### WHAT TO DO
Each line from the start of the data below through the one containing "from mathutils import Vector, Matrix" must be reproduced exactly.
━━━━━━━━━━━━━━━━
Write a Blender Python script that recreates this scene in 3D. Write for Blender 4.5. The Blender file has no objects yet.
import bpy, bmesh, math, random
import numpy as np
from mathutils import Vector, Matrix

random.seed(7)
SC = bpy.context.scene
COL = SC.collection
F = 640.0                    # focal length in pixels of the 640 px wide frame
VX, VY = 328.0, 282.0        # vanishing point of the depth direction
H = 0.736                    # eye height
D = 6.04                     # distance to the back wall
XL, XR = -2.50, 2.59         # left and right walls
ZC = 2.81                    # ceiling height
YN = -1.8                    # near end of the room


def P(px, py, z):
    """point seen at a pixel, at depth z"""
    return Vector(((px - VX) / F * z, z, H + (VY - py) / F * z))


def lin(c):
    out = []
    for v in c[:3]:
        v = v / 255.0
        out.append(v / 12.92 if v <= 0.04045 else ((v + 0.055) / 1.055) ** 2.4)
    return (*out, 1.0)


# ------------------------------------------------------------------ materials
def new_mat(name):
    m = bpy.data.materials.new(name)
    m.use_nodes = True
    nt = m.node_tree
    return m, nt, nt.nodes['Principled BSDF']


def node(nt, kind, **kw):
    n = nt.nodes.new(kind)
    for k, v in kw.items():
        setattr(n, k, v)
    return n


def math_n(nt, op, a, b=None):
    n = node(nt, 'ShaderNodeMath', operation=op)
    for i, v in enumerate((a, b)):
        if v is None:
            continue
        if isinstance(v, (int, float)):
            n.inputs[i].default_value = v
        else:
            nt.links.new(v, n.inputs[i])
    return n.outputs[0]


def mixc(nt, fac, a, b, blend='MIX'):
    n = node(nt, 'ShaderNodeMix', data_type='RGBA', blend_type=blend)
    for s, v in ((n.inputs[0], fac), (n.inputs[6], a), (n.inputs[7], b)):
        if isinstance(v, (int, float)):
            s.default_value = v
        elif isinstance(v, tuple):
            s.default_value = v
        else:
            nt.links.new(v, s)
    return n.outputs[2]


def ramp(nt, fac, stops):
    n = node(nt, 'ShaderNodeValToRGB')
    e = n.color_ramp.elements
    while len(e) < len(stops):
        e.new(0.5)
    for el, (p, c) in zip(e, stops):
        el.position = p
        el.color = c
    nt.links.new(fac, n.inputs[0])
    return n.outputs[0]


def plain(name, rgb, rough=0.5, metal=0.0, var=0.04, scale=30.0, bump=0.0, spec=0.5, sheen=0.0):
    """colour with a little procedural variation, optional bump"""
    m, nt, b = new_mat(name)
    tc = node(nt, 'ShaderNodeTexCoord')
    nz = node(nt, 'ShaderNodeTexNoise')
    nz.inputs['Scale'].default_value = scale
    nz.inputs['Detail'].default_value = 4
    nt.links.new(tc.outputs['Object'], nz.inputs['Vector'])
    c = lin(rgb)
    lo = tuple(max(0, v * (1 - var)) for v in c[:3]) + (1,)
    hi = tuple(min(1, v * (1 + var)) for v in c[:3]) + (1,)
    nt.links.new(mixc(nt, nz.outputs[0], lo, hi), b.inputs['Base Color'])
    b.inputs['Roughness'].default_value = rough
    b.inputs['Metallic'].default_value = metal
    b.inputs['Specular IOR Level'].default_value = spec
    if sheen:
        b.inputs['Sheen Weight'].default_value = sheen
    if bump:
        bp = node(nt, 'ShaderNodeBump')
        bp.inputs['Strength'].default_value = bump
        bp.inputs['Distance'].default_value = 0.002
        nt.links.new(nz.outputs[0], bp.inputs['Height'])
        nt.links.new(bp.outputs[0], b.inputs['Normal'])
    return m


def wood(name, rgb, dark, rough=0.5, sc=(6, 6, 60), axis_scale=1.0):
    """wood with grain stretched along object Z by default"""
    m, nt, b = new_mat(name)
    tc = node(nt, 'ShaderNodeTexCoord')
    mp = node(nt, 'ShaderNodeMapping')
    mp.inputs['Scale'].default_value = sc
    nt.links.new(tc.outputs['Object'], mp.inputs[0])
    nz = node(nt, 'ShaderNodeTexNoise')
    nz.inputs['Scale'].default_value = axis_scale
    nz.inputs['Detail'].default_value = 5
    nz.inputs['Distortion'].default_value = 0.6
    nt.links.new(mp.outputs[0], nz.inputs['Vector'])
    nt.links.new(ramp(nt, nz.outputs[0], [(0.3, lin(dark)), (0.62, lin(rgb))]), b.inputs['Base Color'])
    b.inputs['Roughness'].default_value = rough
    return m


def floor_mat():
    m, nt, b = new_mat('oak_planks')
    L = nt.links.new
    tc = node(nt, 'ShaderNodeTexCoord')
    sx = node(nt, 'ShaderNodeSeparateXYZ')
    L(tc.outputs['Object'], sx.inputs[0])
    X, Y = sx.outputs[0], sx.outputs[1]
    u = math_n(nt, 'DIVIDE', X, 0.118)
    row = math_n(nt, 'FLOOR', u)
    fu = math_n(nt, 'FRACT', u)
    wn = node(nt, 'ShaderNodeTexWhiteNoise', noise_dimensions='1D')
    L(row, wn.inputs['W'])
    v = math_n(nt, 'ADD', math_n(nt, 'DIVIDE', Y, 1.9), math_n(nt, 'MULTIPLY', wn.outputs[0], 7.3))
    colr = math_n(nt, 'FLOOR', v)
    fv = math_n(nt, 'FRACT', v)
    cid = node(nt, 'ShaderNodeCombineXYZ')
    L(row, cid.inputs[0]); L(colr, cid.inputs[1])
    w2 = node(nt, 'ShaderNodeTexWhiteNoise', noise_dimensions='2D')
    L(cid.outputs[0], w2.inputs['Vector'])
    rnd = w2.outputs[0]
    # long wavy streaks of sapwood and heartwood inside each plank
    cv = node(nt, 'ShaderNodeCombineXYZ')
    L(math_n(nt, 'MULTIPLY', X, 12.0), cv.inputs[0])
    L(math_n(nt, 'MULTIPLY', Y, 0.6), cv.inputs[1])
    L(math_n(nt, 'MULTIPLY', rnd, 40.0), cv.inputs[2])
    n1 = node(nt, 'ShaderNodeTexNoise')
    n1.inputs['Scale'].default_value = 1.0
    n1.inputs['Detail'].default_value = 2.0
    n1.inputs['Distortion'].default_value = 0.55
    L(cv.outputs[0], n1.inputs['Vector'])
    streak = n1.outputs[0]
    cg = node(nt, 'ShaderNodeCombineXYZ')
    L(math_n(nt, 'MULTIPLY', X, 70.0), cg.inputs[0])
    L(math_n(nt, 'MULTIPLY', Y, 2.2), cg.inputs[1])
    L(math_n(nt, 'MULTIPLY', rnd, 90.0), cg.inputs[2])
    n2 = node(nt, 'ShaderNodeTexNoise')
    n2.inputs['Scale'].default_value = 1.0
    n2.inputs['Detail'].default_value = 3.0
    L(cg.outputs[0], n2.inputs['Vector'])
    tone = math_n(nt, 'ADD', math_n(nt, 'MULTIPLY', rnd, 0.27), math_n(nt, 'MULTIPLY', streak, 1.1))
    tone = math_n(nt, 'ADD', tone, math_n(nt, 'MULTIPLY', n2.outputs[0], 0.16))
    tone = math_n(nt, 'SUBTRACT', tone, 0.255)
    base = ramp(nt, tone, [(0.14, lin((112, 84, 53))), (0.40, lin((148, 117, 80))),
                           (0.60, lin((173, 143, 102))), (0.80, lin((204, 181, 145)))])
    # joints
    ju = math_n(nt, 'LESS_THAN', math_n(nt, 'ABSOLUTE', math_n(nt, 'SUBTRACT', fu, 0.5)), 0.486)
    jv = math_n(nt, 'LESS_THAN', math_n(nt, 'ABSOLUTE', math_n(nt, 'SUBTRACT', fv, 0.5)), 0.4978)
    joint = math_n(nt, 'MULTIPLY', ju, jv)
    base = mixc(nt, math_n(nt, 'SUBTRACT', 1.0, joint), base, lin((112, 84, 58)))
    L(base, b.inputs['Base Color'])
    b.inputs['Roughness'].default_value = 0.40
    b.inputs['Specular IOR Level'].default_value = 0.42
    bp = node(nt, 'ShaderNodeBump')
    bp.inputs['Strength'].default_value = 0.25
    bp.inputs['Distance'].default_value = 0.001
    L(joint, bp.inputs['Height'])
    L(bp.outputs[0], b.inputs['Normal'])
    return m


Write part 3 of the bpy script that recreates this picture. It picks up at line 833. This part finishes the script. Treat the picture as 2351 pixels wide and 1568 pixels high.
━━━━━━━━━━━━━━━━
### REPLY
Write a Blender Python script that recreates this scene in 3D. Write for Blender 4.5. The Blender file has no objects yet.
import bpy, bmesh, math, random
import numpy as np
from mathutils import Vector, Matrix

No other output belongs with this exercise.